In a corner would be a set of small restrooms, often as spotless as the kitchen, but it was along the walls that you could find the most fascinating of the basement’s decorations, starting with the portraits of Jesus, often a considerable number of them. There was Jesus at the door with no handle, Jesus in the Temple as a boy, Jesus in the Garden.  About the time the day of the church basement was passing, there might have appeared a laughing Jesus, a Jesus surrounded by happy children.

These Jesus portraits often appeared with a halo about Jesus’ head.  The halo was a mystery. The figure of Jesus was nearly always white and, of course, and bearded.  In one of history’s ironies, it was these portraits as much as anything that boys in the ‘60’s held up to their father’s when they complained about their sons growing beards.  Many of the sons confused their beards with halos.

Then you might spot yet another calendar, sometimes a “flower calendar” that listed the volunteers to bring Sunday flowers, sometimes a calendar supplied by the hardware store or seed corn supplier. On occasion there would be an old hymn board that no longer listed hymns.  Down near the Sunday School tables, you’d find an old upright piano, its bench scarred and scratched, its keys yellowing and chipped.  The basement might have held a silent story of the woman who’d taught lessons on that piano and left it to the church, of the men it had taken to lug it down the stairs.  It was enormously heavy and, so, unlikely ever to ascend.

Somewhere there sat a book case. Despite its somewhat disheveled appearance, it bore few signs of use.  The books were mostly hardbacks, all quite old, including past books of worship and multiple copies of what had once served as a study bible for some group or hardy souls.  It was probably fortunate that no one drew on the books’ contents for their theology, possible fortunate that many who declined to read from the library were not keen on any theology beyond “Jesus Love Me, This I Know.”

These basements must one day pass from use.  Many of them are in towns where the last institution to fall will be the local church, now served again as it once was early in its history by a circuit preacher.  Some of the towns are so small there is only one church left, certainly only one with regular Sunday morning services.  It will possibly be a Methodist or Lutheran congregation, or possibly a “community church.” Where there are two, the other might be Roman Catholic.  In only one little town I know of is it Episcopalian.  But denomination seems to have little effect on the basement.  Something of the basement overshadows all the differences on which the members once seemed so keen. Only long disuse diminishes the presence of those who once shared in the fellowship there.

But what a shame their passing will be. Without the color map of the Holy Land in Biblical Times that takes center place on one of the Sunday School dividers, how will anyone know where the Land of Goshen was, or the Land of Midian, or where the twelve tribes staked out their territorial claims? Who will be able to see how Paul got to Damascus?

Without the hymn board, how will anyone keep track of how many people attended last week and this, and how much the offering was this Sunday and last?

Who will stop to reckon how differently Jesus looked when he was our friend and when he was suffering for our sake? What will happen to the art of cleaning the clear plastic covers that lay over the table cloths on the tables?
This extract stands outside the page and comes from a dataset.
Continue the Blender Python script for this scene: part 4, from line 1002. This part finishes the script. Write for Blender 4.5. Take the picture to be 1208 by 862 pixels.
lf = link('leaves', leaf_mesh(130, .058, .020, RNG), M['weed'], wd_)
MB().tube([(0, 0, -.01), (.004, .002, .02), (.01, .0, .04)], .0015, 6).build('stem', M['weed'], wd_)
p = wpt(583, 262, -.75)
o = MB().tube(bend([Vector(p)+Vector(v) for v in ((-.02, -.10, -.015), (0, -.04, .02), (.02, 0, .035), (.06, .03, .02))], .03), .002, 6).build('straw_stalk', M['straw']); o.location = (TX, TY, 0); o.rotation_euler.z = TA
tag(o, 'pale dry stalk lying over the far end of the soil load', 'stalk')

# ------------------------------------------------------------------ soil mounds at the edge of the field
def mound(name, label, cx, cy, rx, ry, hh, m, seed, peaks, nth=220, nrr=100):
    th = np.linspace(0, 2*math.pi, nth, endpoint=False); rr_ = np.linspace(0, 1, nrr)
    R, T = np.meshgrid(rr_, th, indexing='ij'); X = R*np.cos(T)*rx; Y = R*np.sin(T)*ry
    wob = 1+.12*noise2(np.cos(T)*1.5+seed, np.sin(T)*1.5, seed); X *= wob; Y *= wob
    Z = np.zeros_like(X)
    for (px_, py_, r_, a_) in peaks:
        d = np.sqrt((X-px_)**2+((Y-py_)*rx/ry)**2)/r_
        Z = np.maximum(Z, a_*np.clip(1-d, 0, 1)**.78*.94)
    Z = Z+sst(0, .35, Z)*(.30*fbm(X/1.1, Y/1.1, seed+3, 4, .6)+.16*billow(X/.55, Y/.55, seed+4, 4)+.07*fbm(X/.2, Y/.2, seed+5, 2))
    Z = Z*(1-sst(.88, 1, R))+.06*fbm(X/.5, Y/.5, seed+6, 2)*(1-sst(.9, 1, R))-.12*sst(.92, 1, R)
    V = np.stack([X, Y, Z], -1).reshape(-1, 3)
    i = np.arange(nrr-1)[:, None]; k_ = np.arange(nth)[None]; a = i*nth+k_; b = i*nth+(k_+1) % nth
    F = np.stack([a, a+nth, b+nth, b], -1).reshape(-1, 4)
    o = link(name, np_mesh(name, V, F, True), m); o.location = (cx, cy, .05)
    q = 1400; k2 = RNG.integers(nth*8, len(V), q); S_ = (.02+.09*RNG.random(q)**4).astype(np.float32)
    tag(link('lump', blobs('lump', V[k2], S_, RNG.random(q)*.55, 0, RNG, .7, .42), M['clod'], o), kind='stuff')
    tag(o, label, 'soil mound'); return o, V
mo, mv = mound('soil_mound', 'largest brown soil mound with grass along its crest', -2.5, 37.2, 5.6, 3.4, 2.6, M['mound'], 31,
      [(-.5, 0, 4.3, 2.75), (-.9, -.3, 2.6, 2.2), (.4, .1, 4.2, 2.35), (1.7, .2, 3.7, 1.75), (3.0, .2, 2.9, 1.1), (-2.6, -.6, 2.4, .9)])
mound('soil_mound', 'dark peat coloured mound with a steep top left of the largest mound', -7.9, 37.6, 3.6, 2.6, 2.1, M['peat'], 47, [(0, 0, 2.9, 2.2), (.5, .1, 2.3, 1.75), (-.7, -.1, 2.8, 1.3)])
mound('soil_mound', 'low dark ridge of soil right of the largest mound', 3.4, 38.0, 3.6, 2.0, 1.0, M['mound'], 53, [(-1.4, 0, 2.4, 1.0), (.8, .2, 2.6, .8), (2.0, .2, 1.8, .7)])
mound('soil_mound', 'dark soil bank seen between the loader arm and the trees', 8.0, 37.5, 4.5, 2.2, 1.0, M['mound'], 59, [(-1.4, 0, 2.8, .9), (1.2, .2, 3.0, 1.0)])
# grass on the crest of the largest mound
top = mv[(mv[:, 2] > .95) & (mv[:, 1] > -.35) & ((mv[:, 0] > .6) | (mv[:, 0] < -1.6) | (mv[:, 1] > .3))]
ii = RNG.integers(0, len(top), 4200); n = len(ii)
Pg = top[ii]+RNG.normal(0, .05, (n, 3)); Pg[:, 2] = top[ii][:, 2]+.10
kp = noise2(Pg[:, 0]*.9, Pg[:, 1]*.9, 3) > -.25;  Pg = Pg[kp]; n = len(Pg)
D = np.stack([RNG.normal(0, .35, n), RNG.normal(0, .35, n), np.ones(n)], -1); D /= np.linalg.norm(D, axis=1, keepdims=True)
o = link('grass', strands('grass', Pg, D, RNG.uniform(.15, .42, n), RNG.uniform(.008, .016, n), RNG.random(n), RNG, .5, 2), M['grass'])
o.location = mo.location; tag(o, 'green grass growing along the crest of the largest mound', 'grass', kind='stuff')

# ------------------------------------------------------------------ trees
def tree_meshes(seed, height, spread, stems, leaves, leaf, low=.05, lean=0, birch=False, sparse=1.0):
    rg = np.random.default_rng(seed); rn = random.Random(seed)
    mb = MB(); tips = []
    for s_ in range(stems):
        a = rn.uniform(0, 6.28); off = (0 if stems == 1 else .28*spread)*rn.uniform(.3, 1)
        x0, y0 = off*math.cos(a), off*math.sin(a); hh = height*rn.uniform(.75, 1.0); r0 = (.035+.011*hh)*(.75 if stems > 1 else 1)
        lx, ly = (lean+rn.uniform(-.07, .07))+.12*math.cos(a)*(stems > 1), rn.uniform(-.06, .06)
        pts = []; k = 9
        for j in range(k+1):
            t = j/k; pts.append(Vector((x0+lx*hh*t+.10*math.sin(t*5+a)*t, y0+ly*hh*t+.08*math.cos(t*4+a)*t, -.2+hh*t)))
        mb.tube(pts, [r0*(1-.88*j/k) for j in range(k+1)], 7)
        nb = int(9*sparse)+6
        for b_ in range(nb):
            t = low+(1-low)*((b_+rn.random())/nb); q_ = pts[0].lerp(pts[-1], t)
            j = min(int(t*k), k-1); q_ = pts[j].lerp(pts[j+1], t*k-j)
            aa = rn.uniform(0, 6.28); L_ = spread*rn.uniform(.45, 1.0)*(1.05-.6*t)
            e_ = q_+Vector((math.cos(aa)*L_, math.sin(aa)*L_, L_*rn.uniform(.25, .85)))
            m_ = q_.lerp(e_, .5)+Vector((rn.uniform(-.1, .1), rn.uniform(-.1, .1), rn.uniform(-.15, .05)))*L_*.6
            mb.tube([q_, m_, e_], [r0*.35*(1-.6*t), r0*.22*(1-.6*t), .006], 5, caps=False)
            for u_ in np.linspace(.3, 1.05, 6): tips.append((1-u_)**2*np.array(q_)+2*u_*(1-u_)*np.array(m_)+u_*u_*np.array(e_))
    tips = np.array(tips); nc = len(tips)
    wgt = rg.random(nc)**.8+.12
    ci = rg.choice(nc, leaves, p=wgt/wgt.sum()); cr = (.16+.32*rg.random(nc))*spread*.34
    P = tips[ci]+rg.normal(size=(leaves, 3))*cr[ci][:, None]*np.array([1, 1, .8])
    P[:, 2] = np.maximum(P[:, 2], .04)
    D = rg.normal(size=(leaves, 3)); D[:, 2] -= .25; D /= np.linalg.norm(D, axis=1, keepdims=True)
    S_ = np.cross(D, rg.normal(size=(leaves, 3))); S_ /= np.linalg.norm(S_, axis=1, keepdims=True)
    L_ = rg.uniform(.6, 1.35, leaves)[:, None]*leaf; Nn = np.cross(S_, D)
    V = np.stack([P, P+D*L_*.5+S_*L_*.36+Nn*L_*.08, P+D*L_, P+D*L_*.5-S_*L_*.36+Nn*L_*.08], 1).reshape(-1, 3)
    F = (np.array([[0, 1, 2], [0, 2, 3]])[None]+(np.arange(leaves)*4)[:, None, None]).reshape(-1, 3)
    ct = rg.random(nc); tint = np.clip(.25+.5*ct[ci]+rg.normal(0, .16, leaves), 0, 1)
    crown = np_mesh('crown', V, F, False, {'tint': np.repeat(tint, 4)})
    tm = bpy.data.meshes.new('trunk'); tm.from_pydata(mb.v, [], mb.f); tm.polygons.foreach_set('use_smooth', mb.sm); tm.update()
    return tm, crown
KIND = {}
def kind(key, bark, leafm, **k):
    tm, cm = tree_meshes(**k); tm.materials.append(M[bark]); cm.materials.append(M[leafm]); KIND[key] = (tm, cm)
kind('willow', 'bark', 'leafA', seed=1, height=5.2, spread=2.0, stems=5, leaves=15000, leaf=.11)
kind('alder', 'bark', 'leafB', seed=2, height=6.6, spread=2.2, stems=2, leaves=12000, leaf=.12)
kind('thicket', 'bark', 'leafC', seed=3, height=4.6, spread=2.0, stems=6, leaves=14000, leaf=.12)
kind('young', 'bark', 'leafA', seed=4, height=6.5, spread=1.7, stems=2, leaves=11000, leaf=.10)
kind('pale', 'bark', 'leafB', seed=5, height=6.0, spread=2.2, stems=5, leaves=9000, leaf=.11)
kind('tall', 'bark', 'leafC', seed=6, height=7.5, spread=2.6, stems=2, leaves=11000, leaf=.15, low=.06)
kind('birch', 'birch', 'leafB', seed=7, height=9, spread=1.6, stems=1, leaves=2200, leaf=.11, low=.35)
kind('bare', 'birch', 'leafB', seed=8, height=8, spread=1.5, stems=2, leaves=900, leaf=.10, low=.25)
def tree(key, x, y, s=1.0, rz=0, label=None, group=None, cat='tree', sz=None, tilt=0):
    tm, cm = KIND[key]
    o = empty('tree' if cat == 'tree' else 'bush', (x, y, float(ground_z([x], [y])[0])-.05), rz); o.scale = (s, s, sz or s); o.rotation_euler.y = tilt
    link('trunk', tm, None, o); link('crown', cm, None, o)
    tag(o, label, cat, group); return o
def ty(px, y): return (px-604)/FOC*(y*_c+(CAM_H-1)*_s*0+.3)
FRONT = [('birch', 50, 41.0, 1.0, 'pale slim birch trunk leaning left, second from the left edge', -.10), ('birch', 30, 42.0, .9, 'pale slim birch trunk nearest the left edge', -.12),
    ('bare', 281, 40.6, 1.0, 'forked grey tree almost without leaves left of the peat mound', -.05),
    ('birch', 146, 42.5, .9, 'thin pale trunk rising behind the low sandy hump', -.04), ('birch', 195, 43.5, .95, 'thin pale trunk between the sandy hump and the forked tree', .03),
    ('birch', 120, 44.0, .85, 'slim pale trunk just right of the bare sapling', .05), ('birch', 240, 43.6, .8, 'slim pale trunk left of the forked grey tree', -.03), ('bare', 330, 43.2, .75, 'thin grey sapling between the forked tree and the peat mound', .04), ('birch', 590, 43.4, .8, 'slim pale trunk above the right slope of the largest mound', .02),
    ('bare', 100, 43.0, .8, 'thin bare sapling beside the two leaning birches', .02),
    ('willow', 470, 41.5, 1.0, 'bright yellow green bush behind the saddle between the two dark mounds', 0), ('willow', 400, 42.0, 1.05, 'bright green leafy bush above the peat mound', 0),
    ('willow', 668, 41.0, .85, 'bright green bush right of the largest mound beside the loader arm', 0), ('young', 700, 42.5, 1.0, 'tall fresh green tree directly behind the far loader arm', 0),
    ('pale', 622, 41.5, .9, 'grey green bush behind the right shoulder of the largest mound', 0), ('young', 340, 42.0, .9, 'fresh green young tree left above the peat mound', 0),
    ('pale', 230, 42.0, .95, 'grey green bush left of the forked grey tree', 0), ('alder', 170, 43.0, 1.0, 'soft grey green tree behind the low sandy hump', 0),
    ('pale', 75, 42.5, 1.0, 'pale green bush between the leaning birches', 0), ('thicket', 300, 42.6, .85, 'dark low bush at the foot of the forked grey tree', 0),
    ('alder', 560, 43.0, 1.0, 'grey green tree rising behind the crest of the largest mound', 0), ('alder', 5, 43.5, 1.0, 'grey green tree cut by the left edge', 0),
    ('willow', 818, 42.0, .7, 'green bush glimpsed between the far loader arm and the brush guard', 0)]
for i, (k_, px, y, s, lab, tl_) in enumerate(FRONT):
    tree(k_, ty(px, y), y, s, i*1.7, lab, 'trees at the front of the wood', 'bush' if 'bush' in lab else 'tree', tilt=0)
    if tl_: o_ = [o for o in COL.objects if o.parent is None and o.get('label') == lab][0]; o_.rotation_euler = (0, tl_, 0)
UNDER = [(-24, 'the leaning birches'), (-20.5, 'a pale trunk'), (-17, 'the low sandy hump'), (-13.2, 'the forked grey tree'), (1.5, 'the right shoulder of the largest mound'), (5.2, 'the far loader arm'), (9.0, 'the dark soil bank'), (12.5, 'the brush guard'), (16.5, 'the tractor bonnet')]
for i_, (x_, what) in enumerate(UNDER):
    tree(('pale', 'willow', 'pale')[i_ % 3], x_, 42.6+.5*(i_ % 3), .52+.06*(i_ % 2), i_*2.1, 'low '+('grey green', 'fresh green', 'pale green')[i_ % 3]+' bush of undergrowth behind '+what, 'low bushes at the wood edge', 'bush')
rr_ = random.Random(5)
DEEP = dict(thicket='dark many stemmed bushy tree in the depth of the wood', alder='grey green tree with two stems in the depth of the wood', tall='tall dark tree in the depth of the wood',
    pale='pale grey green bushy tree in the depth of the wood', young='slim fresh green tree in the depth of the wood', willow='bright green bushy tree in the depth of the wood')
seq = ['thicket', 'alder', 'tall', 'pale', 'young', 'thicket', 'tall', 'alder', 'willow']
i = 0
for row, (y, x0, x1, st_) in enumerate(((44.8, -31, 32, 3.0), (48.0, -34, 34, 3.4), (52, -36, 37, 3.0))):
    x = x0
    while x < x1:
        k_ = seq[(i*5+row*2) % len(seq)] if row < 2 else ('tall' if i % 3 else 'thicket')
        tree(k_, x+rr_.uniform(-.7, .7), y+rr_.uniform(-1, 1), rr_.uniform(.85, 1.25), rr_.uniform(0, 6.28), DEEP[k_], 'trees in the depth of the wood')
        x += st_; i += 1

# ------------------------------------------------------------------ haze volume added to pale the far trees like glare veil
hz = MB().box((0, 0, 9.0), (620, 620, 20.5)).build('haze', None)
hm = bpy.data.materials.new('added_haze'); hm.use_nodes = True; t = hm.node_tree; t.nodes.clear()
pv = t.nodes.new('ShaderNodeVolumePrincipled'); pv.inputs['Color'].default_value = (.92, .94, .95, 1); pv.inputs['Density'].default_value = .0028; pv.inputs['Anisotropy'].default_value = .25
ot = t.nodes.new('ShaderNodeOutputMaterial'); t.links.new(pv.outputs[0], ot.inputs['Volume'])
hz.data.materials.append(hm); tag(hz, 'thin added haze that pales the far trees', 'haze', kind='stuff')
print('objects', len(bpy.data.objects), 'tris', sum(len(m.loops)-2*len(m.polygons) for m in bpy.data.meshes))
How will we take note that there was nowhere to be found a call to partisan political action, no sign up sheet for letters to the editor, no tracts beyond A Guide to the God and Country Award or How to Live after the Loss of a Loved One.

You may want to argue that those things are not very important to us anymore, and you would likely be right.  Maybe they are all just the quaint features of a time we can gladly put behind us. Life moves on, after all, and churches accommodate to changing cultures around them.

Still, it could be more than a coincidence that about the time church basements in particular and even church in general ceased to attract our interest, the old, friendly hangings came down in many a more modern church kitchen and church hall, where the Sunday School has been moved off to where it is not seen, where children’s art work has been replaced by signs telling users what they can and can’t leave in the refrigerator, how they were supposed to clean up after themselves, why they should not put the pots with the pans or mix the old flat ware with the new.

Is it coincidence that members have begun to float away to some other church with more pizazz and more political action until another church with even more pizazz and even more ‘righteous’ politics attracts them, and they are assured there is little about themselves that needs to change, assured that God wants only their success, and divisive rancor and spiritual vacuity lead their disillusioned children off into churchless Sundays where they get no hint why their hearts seem empty and their world seems so torn by disruption and fraud and violence.

Unless you could call it a hint when, should they happen to return to the old church basement, possibly for a grandparent’s funeral, they overhear one of their children ask, “Who’s that, and what’s that funny ring around his head?”